Isaac Kirshner, vice president of the Dogwood Society and a student who is traveling to Mecosta, said he loves Piety Hill and the Kirk family.

“The Kirks’ home of Piety Hill is the closest place to Rivendell that I can think of. There, students can spend ample time learning and meditating on the great ideas of the West and their gracious champion, Russell Kirk,” Kirshner said.

Centered around a central theme which governs conversation, the seminars are an hour and a half each and require no paper or exam to follow them. This is something Hutchinson loves and thinks is really important about the program.

“It makes the lectures fun because people are doing the work simply because they want to,” Hutchinson said. “There is nothing else to get out of it other than what it can give you.”

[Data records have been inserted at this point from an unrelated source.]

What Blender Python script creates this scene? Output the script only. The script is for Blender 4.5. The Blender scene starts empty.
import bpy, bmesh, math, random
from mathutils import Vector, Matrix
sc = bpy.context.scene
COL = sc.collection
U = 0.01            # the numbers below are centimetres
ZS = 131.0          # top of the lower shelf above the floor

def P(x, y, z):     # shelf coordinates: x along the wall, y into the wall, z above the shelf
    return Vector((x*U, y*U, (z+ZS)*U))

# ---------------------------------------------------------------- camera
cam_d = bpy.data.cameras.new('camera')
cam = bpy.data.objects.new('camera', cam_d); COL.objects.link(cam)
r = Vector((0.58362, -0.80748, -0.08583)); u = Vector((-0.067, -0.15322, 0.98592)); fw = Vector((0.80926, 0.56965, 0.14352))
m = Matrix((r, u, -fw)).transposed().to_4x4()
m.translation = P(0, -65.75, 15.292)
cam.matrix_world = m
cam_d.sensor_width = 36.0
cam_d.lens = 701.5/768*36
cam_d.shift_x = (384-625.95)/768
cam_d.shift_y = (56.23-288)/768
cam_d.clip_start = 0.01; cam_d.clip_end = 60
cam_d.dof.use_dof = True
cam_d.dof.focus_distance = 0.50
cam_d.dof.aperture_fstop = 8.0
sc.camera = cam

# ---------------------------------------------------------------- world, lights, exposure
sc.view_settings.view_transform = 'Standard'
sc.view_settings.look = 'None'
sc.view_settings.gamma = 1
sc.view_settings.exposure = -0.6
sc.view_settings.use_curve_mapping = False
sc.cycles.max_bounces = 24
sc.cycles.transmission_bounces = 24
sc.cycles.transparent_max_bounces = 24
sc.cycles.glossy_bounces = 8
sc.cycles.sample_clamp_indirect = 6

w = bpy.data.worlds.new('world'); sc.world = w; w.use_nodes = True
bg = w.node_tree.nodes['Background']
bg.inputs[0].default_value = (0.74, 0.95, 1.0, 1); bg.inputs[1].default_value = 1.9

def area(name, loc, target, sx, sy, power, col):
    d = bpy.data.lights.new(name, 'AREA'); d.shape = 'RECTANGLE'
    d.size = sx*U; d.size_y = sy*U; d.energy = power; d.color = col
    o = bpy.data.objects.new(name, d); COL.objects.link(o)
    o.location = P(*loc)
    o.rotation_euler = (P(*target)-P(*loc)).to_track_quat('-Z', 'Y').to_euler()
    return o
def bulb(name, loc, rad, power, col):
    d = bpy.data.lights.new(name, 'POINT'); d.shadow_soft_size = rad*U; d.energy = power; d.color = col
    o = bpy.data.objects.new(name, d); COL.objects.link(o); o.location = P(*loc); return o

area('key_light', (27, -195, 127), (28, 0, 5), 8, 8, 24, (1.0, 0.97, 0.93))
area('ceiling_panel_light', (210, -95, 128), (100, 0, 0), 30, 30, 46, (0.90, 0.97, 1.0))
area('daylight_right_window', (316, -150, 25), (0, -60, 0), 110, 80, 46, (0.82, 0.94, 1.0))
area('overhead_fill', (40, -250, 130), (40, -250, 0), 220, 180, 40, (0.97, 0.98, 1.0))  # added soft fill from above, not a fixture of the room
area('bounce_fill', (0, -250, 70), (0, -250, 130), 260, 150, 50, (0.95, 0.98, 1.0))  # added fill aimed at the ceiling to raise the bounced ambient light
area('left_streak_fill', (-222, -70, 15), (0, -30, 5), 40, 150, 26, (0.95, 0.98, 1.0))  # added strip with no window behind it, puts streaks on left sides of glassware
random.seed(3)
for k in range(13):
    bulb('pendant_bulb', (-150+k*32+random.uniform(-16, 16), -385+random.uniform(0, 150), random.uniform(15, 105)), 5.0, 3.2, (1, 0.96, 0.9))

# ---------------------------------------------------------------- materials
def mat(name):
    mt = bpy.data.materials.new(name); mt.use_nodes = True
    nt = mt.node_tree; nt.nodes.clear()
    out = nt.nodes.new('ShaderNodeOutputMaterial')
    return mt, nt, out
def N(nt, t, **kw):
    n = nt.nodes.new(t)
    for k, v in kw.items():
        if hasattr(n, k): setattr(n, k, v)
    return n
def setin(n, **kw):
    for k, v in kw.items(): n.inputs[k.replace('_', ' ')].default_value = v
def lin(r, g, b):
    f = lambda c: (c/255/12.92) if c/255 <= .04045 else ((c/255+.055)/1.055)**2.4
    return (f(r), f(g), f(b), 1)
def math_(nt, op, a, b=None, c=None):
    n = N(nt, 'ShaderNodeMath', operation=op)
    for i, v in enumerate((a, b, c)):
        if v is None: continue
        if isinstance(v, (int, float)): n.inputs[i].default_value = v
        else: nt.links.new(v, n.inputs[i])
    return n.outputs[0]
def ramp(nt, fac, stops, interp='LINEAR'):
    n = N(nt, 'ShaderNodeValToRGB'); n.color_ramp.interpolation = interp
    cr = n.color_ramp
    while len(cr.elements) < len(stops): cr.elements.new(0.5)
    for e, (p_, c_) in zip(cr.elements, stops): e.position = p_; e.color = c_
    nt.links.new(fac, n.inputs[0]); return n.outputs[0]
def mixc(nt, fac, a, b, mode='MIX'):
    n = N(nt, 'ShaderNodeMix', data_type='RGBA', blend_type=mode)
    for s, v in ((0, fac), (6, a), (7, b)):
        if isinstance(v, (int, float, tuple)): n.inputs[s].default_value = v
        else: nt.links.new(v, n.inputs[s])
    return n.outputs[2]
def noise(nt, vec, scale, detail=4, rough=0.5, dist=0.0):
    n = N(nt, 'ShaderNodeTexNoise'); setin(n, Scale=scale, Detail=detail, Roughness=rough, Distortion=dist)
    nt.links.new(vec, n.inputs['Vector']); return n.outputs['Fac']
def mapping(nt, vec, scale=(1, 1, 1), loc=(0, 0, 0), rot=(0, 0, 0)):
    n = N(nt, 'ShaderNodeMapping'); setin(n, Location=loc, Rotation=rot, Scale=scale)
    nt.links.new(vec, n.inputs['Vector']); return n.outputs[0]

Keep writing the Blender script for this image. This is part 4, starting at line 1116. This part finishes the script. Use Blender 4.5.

Hutchinson says that the program is about more than just becoming better students. Rather, it is the pursuit of becoming self-educators and gaining knowledge that pushes the individual towards virtue. As Kirk says in the “The Imaginative Conservative,” the purpose of a liberal education should be to cultivate the individual’s intellect and imagination for the sake of the person.

Hutchinson agreed.

“One of the things a good education will do is help the student who has experienced it learn how to learn. That’s what’s really important. If the student can learn how to do that, the world is their oyster.”

As for the lasting impression and continued education that Kirk and his ideas leave on students, Michael Lucchese ‘18 was deeply affected by Kirk as a student. Lucchese said he now attempts to live his life in accordance with Kirk’s principles.

“In this period of late modernity, everyone seems to be living rootless lives,” Lucchese said. “Russell Kirk is important for young people now more than ever because he can teach us how to lay down lasting roots, both in his scholarship and through the example of his life.”